## Start Data lines
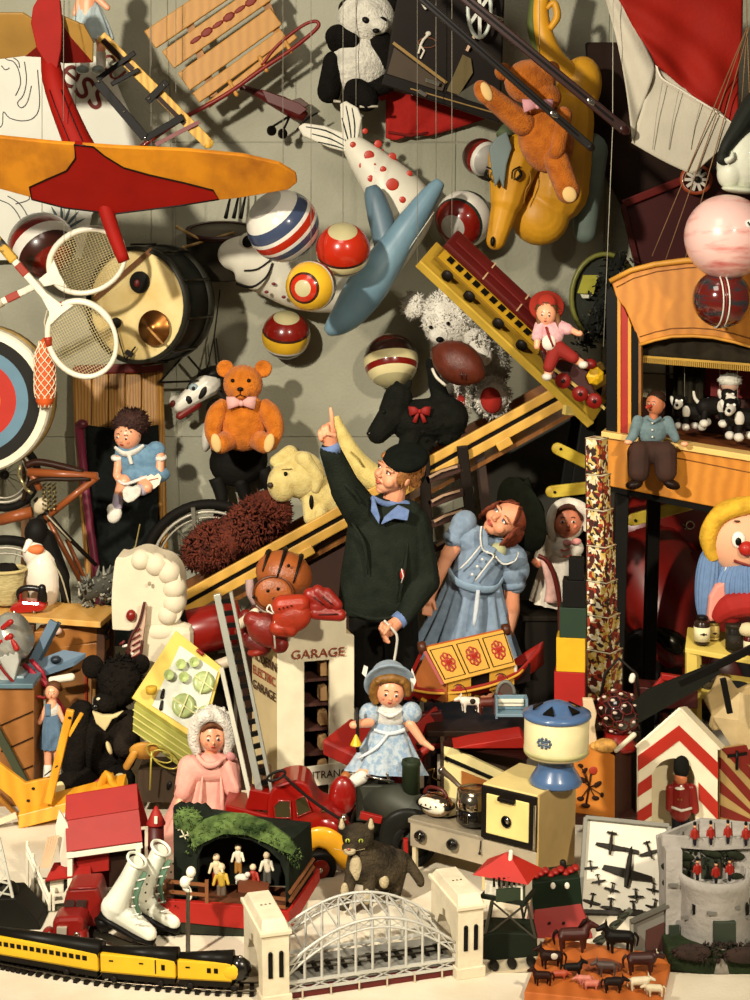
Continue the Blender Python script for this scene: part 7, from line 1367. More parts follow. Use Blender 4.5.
# ---------- foreground: barn, cars, skates, train, diorama, cat, bridge ----------
t=T('toy_barn','red roofed toy barn with white posts and fenced yard at lower left','toy barn',90,905,4.63)
rr=paint('a82016',.6,0);wp=paint('e2dac4',.6,0)
t.part('base',M().prism([(22,902),(150,902),(150,906),(22,906)],-10,60),mt('4a4630',.8,.2,8))
RA,RB,RC,RD,RE,RF=(68,850,-6),(143,841,-2),(137,815,14),(63,826,12),(132,797,34),(60,808,32)
t.part('roof',quadslab(M(),[RA,RB,RC,RD],2),rr,bev=.4);t.part('roof',quadslab(M(),[RD,RC,RE,RF],2),rr,bev=.4);t.part('roof',quadslab(M(),[RF,RE,(140,850,64),(70,858,62)],2),rr)
t.part('eave',M().beam((68,853,-7),(143,844,-3),5,3),wp,bev=.4)
t.part('back_wall',M().prism([(68,850),(140,842),(140,903),(68,903)],30,33),mt('7c1812',.6));t.part('loft_wall',M().prism([(76,856),(108,852),(108,872),(76,876)],4,8),rr);t.part('dark_stall',M().prism([(108,853),(138,848),(138,903),(108,903)],8,12),mt('2c1c14'))
for x,y0 in ((71,855),(139,846),(54,886)): t.part('post',M().box((x,(y0+903)/2,-4),(5,903-y0,5)),wp,bev=.4)
t.part('gable',M().prism([(58,812),(66,826),(72,850),(72,872),(60,868),(54,830)],6,9),wp);
for k in range(5): t.part('ladder_slat',M().beam((58-k*2.5,836+k*.5,2),(50-k*2,866,-4),2,2),mt('c9a884',.7))
t.part('awning',M().add([(47,878,-8),(92,872,-6),(88,866,12),(52,868,12)],[(0,1,2,3)],False),rr,sol=2);t.part('stable_wall',M().prism([(50,878),(90,874),(90,903),(50,903)],0,3),wp)
for x in (64,76): t.part('stable_door',M().prism([(x,880),(x+9,879),(x+9,892),(x,893)],-2,0),mt('1c1a18'));
t.part('door_brace',M().beam((65,892,-3),(72,881,-3),1.4,1).beam((77,891,-3),(84,880,-3),1.4,1),wp)
for a,b in (((20,858),(52,892)),((56,890),(124,882))):
    n_=5
    for k in range(n_): q_=k/(n_-1);x=lerp(a[0],b[0],q_);y=lerp(a[1],b[1],q_);z=lerp(34,-12,q_) if a[0] < 50 else -12;t.part('fence_post',M().box((x,(y+903)/2-1,z),(2.6,903-y+6,2.6)),wp)
    for dy in (0,7): t.part('fence_rail',M().beam((a[0],a[1]+dy,32 if a[0] < 50 else -13),(b[0],b[1]+dy,-13),2.4,1.6),wp)
t=T('toy_silo','dark red toy silo with pointed red roof behind the white skates','toy silo',156,900,4.67)
t.part('tower',M().lathe((156,900,0),[(8,0),(8,76)],(0,-1,0),20),mt('5c1812',.5));t.part('cap',M().lathe((156,824,0),[(9.6,0),(9.6,1),(5,11),(1,18)],(0,-1,0),20),rr);
for k in range(3): t.part('hoop',M().lathe((156,884-k*18,0),[(8.3,0),(8.6,1),(8.3,2)],(0,-1,0),20),mt('2c0d0a'));
t.part('hatch',M().box((157,817,-8),(3,7,2),(0,0,0)),wp)
t=T('lattice_crane','white lattice crane tower on dark base cut by left edge','toy crane',5,925,4.5)
gy_=paint('bdbcae',.5,0)
for a,b in (((-10,842),(-4,912)),((0,836),(17,904))): t.part('leg',M().beam((a[0],a[1],-4),(b[0],b[1],-8),2.4,2.4),gy_)
for k in range(6): t.part('lattice_bar',M().beam((lerp(-10,-4,k/6),lerp(842,912,k/6),-5),(lerp(0,17,(k+1)/6),lerp(836,904,(k+1)/6),-6),1.6,1.6).beam((lerp(0,17,k/6),lerp(836,904,k/6),-5),(lerp(-10,-4,(k+1)/6),lerp(842,912,(k+1)/6),-6),1.6,1.6),gy_)
t.part('base',M().prism([(-30,896),(18,894),(40,918),(44,930),(-30,930)],-10,30),mt('15140f',.6),bev=1.5);t.part('block',M().ell((6,892,4),(12,10,10)),mt('1c1b14',.6))
# red car
t=T('toy_car','small dark red toy car with rounded front parked beside white skates','toy car',75,938,4.42)
rc=mt('8c1c16',.35,.1,10,spec=.5,coat=.3)
t.part('cabin',M().prism([(68,887),(98,885),(103,902),(102,926),(64,926),(64,902)],-4,34),rc,bev=4);t.part('hood',M().prism([(58,908),(64,905),(84,904),(90,908),(88,930),(58,931)],-30,0),rc,bev=4);t.part('roof_line',M().tube([(69,887,-4),(97,886,-4)],1.2,6),rc)
for a in ([(67,898),(76,898),(75,904),(65,904)],[(78,898),(88,898),(87,905),(77,904)]): t.part('windscreen',M().prism(a,-7,-4),mt('2a2018',.15,spec=.8))
t.part('grille',M().prism([(63,913),(73,913),(72,930),(67,933),(63,929)],-33,-29),mt('cfc6b2',.3,metal=.5),bev=.5)
for x in (53,86): t.part('fender',M().ell((x,927,-24),(7,10,14)),rc);t.part('headlamp',M().ell((x+(3 if x < 60 else -3),919,-35),(2.8,2.8,2)),CHROME)
t.part('bumper',M().tube([(48,933,-36),(64,936,-40),(86,934,-36)],2,7),rc)
for x,z in ((53,-24),(81,-22),(66,24),(97,24)): t.part('wheel',M().lathe((x,931,z),[(3,-3),(7.4,-3),(7.4,3),(3,3)],(1,0,.2),18),BLACK)
t.part('running_board',M().box((92,934,4),(8,5,44)),mt('1c100e'));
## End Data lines
Task to complete: Reproduce the material in full, word for word, and omit the pictures.

Answer to the task:
Continue the Blender Python script for this scene: part 7, from line 1367. More parts follow. Use Blender 4.5.
# ---------- foreground: barn, cars, skates, train, diorama, cat, bridge ----------
t=T('toy_barn','red roofed toy barn with white posts and fenced yard at lower left','toy barn',90,905,4.63)
rr=paint('a82016',.6,0);wp=paint('e2dac4',.6,0)
t.part('base',M().prism([(22,902),(150,902),(150,906),(22,906)],-10,60),mt('4a4630',.8,.2,8))
RA,RB,RC,RD,RE,RF=(68,850,-6),(143,841,-2),(137,815,14),(63,826,12),(132,797,34),(60,808,32)
t.part('roof',quadslab(M(),[RA,RB,RC,RD],2),rr,bev=.4);t.part('roof',quadslab(M(),[RD,RC,RE,RF],2),rr,bev=.4);t.part('roof',quadslab(M(),[RF,RE,(140,850,64),(70,858,62)],2),rr)
t.part('eave',M().beam((68,853,-7),(143,844,-3),5,3),wp,bev=.4)
t.part('back_wall',M().prism([(68,850),(140,842),(140,903),(68,903)],30,33),mt('7c1812',.6));t.part('loft_wall',M().prism([(76,856),(108,852),(108,872),(76,876)],4,8),rr);t.part('dark_stall',M().prism([(108,853),(138,848),(138,903),(108,903)],8,12),mt('2c1c14'))
for x,y0 in ((71,855),(139,846),(54,886)): t.part('post',M().box((x,(y0+903)/2,-4),(5,903-y0,5)),wp,bev=.4)
t.part('gable',M().prism([(58,812),(66,826),(72,850),(72,872),(60,868),(54,830)],6,9),wp);
for k in range(5): t.part('ladder_slat',M().beam((58-k*2.5,836+k*.5,2),(50-k*2,866,-4),2,2),mt('c9a884',.7))
t.part('awning',M().add([(47,878,-8),(92,872,-6),(88,866,12),(52,868,12)],[(0,1,2,3)],False),rr,sol=2);t.part('stable_wall',M().prism([(50,878),(90,874),(90,903),(50,903)],0,3),wp)
for x in (64,76): t.part('stable_door',M().prism([(x,880),(x+9,879),(x+9,892),(x,893)],-2,0),mt('1c1a18'));
t.part('door_brace',M().beam((65,892,-3),(72,881,-3),1.4,1).beam((77,891,-3),(84,880,-3),1.4,1),wp)
for a,b in (((20,858),(52,892)),((56,890),(124,882))):
    n_=5
    for k in range(n_): q_=k/(n_-1);x=lerp(a[0],b[0],q_);y=lerp(a[1],b[1],q_);z=lerp(34,-12,q_) if a[0] < 50 else -12;t.part('fence_post',M().box((x,(y+903)/2-1,z),(2.6,903-y+6,2.6)),wp)
    for dy in (0,7): t.part('fence_rail',M().beam((a[0],a[1]+dy,32 if a[0] < 50 else -13),(b[0],b[1]+dy,-13),2.4,1.6),wp)
t=T('toy_silo','dark red toy silo with pointed red roof behind the white skates','toy silo',156,900,4.67)
t.part('tower',M().lathe((156,900,0),[(8,0),(8,76)],(0,-1,0),20),mt('5c1812',.5));t.part('cap',M().lathe((156,824,0),[(9.6,0),(9.6,1),(5,11),(1,18)],(0,-1,0),20),rr);
for k in range(3): t.part('hoop',M().lathe((156,884-k*18,0),[(8.3,0),(8.6,1),(8.3,2)],(0,-1,0),20),mt('2c0d0a'));
t.part('hatch',M().box((157,817,-8),(3,7,2),(0,0,0)),wp)
t=T('lattice_crane','white lattice crane tower on dark base cut by left edge','toy crane',5,925,4.5)
gy_=paint('bdbcae',.5,0)
for a,b in (((-10,842),(-4,912)),((0,836),(17,904))): t.part('leg',M().beam((a[0],a[1],-4),(b[0],b[1],-8),2.4,2.4),gy_)
for k in range(6): t.part('lattice_bar',M().beam((lerp(-10,-4,k/6),lerp(842,912,k/6),-5),(lerp(0,17,(k+1)/6),lerp(836,904,(k+1)/6),-6),1.6,1.6).beam((lerp(0,17,k/6),lerp(836,904,k/6),-5),(lerp(-10,-4,(k+1)/6),lerp(842,912,(k+1)/6),-6),1.6,1.6),gy_)
t.part('base',M().prism([(-30,896),(18,894),(40,918),(44,930),(-30,930)],-10,30),mt('15140f',.6),bev=1.5);t.part('block',M().ell((6,892,4),(12,10,10)),mt('1c1b14',.6))
# red car
t=T('toy_car','small dark red toy car with rounded front parked beside white skates','toy car',75,938,4.42)
rc=mt('8c1c16',.35,.1,10,spec=.5,coat=.3)
t.part('cabin',M().prism([(68,887),(98,885),(103,902),(102,926),(64,926),(64,902)],-4,34),rc,bev=4);t.part('hood',M().prism([(58,908),(64,905),(84,904),(90,908),(88,930),(58,931)],-30,0),rc,bev=4);t.part('roof_line',M().tube([(69,887,-4),(97,886,-4)],1.2,6),rc)
for a in ([(67,898),(76,898),(75,904),(65,904)],[(78,898),(88,898),(87,905),(77,904)]): t.part('windscreen',M().prism(a,-7,-4),mt('2a2018',.15,spec=.8))
t.part('grille',M().prism([(63,913),(73,913),(72,930),(67,933),(63,929)],-33,-29),mt('cfc6b2',.3,metal=.5),bev=.5)
for x in (53,86): t.part('fender',M().ell((x,927,-24),(7,10,14)),rc);t.part('headlamp',M().ell((x+(3 if x < 60 else -3),919,-35),(2.8,2.8,2)),CHROME)
t.part('bumper',M().tube([(48,933,-36),(64,936,-40),(86,934,-36)],2,7),rc)
for x,z in ((53,-24),(81,-22),(66,24),(97,24)): t.part('wheel',M().lathe((x,931,z),[(3,-3),(7.4,-3),(7.4,3),(3,3)],(1,0,.2),18),BLACK)
t.part('running_board',M().box((92,934,4),(8,5,44)),mt('1c100e'));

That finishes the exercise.